Melissa Pokorny’s new work explores literal and metaphorical attachments, in a sort of call-and-response between people, places and things. In these imagined spaces, where collections of diverse elements meet, “stuff happens” through an expanded sense of connectedness.
Things that are meant to prop, hold, attach, or support are rendered useless (or made useful) through uncertain applications within these relational geographies. A sense of absence prevails throughout, emphasized by situations that elicit a sense of loss—of losing one’s way, the loss of memory to time and distance, of losing one’s mind, or the loss of self. People go missing, and things get left behind.

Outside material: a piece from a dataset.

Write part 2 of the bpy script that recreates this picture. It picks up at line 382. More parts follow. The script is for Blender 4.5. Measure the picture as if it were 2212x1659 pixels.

Melissa Pokorny lives and works in Urbana-Champaign, Illinois, where she is an Associate Professor in Painting and Sculpture at the University of Illinois. Shows at Platform Gallery in Seattle and Front Room Gallery in New York augment a long career of solo exhibitions. Select group exhibitions include New Langton Arts, Southern Exposure, Victoria Room and Yerba Buena Gardens in San Francisco; Foodhouse Gallery in Los Angeles; Columbia College, devening projects + editions, Gallery 400 and The James Hotel in Chicago; and The Richard Peeler Art Center at Depauw University in Greencastle, Indiana. Her work is held in collections on the west coast at the Berkeley Art Museum and Pacific Film Archive, the Richard L. Nelson Museum at UC Davis, Orange County Museum of Art and San Francisco Museum of Modern Art, as well as at the Richard Peeler Art Center at Depauw University.